São Paulo, domingo, 23 de junho de 1996
Texto Anterior | Próximo Texto | Índice

Uma imprevisível frequência sonora

Augusto de Campos leva 'Poesia É Risco' à Holanda

CARLOS ADRIANO
ESPECIAL PARA A FOLHA

Originando-se do CD homônimo, um espetáculo intermídia conjuga poesia (Augusto), música (Cid) e imagem (Walter Silveira).

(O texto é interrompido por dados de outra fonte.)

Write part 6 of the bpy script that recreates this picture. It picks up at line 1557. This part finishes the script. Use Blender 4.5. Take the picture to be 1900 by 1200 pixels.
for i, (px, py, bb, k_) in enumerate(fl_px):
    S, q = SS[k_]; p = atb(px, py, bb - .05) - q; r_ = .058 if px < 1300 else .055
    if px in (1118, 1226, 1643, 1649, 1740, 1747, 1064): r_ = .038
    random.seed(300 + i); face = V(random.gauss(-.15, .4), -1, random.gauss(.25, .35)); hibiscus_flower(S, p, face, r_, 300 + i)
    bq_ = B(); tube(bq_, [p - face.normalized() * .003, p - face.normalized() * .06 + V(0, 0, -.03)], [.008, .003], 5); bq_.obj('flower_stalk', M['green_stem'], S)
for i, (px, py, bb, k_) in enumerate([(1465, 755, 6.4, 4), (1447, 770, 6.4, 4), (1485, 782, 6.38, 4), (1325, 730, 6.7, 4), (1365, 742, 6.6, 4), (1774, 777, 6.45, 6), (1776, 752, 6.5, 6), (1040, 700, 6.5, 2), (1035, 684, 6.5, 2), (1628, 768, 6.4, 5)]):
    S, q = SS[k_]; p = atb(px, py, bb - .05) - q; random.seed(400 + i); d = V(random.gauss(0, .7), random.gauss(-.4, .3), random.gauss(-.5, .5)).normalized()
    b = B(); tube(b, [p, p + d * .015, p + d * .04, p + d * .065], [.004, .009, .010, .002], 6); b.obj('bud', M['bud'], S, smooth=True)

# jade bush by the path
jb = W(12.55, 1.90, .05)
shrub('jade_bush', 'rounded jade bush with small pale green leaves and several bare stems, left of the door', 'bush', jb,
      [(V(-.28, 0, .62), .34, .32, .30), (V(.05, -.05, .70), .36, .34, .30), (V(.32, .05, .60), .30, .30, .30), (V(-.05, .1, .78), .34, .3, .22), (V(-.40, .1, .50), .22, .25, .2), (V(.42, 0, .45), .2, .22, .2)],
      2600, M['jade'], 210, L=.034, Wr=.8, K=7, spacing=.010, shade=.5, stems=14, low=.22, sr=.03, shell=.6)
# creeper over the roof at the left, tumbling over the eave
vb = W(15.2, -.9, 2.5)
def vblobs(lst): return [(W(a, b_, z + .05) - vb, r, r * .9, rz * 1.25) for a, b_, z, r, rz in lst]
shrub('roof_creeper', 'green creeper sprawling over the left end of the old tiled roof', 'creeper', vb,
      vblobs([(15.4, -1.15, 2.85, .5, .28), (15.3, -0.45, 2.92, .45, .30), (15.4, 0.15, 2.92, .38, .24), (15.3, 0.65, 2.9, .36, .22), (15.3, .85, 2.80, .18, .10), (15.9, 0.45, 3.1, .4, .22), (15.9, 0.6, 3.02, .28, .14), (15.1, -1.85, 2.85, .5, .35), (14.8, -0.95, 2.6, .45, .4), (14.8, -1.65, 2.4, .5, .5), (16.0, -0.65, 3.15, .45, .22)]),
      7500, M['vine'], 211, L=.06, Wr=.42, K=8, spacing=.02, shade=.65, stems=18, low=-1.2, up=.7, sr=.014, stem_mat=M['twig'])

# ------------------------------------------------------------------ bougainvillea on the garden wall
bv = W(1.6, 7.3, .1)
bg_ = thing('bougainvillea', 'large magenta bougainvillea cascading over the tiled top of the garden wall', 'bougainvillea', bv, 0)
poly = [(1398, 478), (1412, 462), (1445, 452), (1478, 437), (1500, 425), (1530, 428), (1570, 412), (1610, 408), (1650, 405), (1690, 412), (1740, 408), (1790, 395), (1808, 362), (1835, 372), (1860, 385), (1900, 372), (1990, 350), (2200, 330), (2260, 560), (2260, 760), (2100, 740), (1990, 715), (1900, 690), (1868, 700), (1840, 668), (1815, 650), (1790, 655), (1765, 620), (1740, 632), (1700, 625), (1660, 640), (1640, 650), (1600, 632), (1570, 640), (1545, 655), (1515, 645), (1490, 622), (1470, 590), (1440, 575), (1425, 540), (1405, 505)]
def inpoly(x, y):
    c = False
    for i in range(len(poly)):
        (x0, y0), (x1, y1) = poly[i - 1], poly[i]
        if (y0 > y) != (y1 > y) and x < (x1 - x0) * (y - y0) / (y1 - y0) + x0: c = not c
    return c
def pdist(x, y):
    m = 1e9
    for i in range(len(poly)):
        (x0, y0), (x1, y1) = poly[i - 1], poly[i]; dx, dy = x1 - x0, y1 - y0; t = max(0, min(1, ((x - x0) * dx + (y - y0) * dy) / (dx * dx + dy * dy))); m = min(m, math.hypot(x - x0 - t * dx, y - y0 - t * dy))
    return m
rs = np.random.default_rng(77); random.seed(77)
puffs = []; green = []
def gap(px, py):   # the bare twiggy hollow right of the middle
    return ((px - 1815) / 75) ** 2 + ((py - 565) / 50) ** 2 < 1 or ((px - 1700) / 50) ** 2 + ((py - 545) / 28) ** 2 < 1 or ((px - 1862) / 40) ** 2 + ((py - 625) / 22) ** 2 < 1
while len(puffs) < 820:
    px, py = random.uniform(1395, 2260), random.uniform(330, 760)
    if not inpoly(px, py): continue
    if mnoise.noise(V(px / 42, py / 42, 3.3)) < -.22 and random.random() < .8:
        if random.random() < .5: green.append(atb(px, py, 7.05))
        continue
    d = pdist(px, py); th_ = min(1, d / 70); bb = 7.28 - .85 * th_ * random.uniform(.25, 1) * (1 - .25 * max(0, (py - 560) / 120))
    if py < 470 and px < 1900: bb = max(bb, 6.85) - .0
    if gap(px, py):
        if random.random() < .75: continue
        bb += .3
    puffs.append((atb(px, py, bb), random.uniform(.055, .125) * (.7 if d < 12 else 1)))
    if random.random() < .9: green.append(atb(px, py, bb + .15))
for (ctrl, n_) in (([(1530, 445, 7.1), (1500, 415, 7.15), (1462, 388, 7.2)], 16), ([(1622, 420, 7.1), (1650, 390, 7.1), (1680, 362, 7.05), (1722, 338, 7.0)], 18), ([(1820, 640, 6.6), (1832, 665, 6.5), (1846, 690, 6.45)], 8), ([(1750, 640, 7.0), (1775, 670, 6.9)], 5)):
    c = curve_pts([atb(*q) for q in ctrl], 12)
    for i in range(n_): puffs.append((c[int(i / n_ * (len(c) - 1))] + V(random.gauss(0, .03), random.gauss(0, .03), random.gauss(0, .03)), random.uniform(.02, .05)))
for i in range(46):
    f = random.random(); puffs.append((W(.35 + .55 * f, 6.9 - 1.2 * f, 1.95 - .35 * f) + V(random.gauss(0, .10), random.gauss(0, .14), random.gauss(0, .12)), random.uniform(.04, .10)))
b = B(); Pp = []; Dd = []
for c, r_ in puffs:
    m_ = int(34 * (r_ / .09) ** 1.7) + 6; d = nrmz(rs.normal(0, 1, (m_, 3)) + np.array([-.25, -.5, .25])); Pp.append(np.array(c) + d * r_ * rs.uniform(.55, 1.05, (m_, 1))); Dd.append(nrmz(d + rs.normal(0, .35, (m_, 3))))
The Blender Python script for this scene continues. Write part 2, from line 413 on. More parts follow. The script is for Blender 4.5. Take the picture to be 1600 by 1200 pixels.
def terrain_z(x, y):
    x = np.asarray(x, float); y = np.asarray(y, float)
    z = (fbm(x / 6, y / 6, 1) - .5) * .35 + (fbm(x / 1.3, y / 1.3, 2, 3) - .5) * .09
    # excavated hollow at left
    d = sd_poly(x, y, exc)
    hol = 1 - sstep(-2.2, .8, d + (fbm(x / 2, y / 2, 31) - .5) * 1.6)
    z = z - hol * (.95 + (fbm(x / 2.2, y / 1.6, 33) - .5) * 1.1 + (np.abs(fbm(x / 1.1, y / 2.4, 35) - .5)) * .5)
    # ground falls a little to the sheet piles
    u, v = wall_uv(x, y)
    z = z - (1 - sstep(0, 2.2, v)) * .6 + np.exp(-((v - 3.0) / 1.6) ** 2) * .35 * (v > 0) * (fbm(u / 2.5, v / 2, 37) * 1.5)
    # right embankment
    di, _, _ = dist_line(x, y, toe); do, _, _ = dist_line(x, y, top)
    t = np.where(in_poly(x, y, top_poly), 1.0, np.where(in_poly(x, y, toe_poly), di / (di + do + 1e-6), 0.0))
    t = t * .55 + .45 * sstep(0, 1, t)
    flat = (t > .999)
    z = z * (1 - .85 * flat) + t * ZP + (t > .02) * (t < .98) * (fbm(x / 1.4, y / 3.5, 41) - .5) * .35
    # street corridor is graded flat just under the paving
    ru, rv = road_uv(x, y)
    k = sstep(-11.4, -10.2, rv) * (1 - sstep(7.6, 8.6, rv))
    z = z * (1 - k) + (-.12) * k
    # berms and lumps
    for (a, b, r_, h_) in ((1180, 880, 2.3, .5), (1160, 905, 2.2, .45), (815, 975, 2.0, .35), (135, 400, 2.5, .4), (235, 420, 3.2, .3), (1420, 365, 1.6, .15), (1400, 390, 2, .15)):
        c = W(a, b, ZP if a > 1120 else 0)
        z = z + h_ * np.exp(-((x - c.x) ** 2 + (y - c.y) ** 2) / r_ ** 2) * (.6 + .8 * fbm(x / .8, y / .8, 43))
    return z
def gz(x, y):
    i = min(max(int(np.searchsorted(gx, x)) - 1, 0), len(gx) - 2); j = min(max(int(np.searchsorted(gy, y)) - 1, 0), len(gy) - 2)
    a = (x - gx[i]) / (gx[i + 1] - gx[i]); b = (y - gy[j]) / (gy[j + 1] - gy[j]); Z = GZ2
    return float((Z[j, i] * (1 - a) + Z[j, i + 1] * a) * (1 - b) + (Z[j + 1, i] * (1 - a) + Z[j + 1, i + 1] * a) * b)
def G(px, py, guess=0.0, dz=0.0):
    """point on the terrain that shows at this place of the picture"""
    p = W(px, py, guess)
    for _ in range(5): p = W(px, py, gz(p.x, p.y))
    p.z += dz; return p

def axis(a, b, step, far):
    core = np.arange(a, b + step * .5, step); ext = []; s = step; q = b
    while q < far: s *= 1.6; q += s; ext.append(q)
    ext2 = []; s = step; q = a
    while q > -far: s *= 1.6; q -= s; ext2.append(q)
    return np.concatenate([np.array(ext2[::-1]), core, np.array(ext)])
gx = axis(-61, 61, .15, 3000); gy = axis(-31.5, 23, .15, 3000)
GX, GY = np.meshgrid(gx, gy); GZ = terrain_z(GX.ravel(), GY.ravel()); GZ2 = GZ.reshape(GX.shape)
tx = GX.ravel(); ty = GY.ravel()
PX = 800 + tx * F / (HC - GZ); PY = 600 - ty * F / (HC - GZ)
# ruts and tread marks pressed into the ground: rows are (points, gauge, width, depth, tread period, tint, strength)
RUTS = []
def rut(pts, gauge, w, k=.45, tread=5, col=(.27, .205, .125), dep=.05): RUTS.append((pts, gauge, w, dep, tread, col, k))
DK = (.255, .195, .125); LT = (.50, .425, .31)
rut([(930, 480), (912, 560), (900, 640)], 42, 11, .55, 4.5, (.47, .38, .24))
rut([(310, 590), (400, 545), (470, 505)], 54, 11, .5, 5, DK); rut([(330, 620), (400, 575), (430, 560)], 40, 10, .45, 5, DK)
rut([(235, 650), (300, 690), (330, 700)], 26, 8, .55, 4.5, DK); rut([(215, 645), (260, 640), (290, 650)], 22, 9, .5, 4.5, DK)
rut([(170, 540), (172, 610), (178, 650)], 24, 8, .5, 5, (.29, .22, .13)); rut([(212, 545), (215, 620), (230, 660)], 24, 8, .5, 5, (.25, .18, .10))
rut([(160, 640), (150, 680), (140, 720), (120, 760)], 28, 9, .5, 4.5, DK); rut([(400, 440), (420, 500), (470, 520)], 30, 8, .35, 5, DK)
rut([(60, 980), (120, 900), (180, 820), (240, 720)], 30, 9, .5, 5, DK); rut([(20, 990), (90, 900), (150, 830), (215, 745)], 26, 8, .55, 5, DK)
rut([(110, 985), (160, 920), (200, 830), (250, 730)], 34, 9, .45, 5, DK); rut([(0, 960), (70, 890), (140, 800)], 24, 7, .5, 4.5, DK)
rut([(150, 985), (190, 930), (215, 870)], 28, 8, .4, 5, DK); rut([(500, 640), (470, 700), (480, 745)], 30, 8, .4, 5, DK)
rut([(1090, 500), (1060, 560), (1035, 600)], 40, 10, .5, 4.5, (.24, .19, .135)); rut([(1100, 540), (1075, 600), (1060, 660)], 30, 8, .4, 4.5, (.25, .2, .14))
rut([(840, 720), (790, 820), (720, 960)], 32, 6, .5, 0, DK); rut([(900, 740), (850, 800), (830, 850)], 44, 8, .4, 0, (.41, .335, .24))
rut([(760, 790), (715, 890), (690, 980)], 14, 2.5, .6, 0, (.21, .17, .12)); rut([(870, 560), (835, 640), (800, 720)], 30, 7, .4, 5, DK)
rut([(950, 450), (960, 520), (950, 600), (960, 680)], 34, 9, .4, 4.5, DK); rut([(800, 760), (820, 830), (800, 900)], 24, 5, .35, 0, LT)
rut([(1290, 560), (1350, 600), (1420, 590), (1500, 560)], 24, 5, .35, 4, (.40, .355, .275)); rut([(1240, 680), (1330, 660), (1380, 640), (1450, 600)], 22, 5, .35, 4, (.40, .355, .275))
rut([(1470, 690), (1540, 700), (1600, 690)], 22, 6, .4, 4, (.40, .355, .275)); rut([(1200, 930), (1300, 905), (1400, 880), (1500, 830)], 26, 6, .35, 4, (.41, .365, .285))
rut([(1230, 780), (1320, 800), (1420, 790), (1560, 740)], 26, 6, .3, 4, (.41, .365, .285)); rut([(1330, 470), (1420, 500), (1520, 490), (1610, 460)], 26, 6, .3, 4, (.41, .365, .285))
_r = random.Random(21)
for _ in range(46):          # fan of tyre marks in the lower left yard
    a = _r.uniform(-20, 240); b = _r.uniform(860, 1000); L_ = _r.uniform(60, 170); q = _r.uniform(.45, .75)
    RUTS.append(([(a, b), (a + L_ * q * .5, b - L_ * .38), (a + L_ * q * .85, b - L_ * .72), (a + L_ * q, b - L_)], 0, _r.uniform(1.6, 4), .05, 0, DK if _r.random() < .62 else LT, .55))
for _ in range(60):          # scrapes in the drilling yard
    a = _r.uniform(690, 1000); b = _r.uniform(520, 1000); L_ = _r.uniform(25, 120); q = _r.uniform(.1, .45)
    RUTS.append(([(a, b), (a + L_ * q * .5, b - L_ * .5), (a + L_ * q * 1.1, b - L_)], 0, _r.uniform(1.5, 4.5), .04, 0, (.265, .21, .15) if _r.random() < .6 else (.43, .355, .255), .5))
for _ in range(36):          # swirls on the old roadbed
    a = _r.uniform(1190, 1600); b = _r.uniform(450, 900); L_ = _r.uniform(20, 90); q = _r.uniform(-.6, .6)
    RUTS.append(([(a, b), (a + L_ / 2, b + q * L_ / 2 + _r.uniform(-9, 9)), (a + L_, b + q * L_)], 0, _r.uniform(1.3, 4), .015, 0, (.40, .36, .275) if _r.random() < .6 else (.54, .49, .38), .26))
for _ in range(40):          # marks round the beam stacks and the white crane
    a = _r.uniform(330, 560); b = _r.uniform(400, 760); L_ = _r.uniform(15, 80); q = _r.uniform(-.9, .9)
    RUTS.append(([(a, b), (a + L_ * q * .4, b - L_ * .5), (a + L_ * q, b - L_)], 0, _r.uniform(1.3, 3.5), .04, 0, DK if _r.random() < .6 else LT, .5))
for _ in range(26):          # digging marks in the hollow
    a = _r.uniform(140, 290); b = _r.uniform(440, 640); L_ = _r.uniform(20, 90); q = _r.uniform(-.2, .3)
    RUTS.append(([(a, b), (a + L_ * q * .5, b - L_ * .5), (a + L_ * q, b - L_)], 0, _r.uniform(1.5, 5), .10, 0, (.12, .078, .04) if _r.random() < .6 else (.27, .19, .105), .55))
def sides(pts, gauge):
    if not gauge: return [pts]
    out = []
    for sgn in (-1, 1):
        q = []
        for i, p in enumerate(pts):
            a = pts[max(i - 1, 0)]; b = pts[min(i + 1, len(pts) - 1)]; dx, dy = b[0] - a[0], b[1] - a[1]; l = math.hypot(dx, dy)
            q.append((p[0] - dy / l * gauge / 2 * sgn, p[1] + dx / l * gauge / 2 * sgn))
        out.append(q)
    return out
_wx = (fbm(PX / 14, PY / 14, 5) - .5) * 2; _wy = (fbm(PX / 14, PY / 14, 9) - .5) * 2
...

Inédito em São Paulo, "Poesia É Risco" foi convidado a se apresentar em Amsterdã, no próximo sábado, no teatro Ijsbreaker.
"Possa este silêncio soar para eles". A frase de Schoenberg sobre a possibilidade de recepção da novidade sonora das "Bagatelas" de Webern também pode servir para o caso do CD "Poesia É Risco".
Trata-se de uma obra que guarda grande carga concentrada de invenção (o "Poemabomba" está grafado no próprio disco digital) e navega na contracorrente das previsíveis frequências sonoras que invadem dials e ouvidos.
Sob o título programático, 30 poemas e traduções, com mais de 40 anos de atividade poética de Augusto de Campos, desde seu primeiro livro até o mais recente (o essencial "Despoesia").
Não são poemas meramente musicados ou declamados. É uma outra forma de comunicação, de natureza dialógica e sintonia intersemiótica, que eleva a voltagem expressiva do texto.
As composições cobrem um vasto espectro modal. Vão da atonal melodia de timbres ("Tudo está Dito", "Lygia Fingers") até o tom que traduz em blues a bílis de Pedro Kilkerry ("O Verme e a Estrela"). O espaço do som permite estruturar vozes em rica polifonia. A sobreposição de palavras ("Pós-Tudo") ou de frases defasadas ("Cidade", "SOS") revela múltiplos sentidos de leitura, transfigura-se em pulso acelerado ("Corsom") e em marcado ritmo das cordas vocais ("Tensão").
A dimensão no tempo permite fraturar o discurso em projeção descontínua, explodindo no "colidouescapo" plural ("Finnegans Wake"/Joyce) ou na desintegração vocabular ("Gafanhoto"/cummings).
A função metacrítica assume diversas dicções, desconstruindo a batida funk-rap em clave erudita e paródica ("Cocheiro Bêbado"/Rimbaud) ou equilibrando o risco-respiro no limite sutil do silêncio sibilino (faixa-título).
Enganam-se os que pensam que só agora a poesia de Augusto ganha música. Observando apenas o aspecto gráfico-visual do poema concreto, o erro é culpa da posição hipertrofiada que a visão ocupa na deseducação dos sentidos. Desde o início de sua produção, este poeta é atento e dedicado ao complexo "verbivocovisual" como um todo. E sempre foi o ouvinte privilegiado da música criativa, interlocutor analítico da bossa nova, da tropicália e de outras bossas.
Se Augusto encontrou um parceiro ideal em Cid, eis outro caso de afinidades eletivas e afetivas, da música nas esferas da genealogia. O pai de Augusto, Eurico, era um fino compositor. É dele o samba ("Chegou a Noite"), no canto preciso do poeta, que fecha o CD.
"Poesia é Risco" é um talho de raro trato, de recusas e medulas, que mantém teso o arco da invenção. Traz a tradição trovadoresca de Provença mixada pelo rigor de Webern, equalizada pela pureza de Scelsi e filtrada pelo espírito libertário de Cage. Responde com vigor vivo à interrogação de Hoelderlin, em "O Rei Menos o Reino", que abre o CD: "E para que poetas em tempo de pobreza?".
Para a indigência mental e sensível desta época banal e brutal, o CD pode ser "ouvisto" como "difícil", por ser de exigente fatura, mas é certamente (e justamente por isso) de generosa recompensa. Sim, a poesia é mesmo um risco. Em mais de um sentido.

Onde encomendar:
O CD "Poesia é Risco" pode ser encomendado à Livraria da Vila (011/814-5811) e à Musical Box (011/825-6844).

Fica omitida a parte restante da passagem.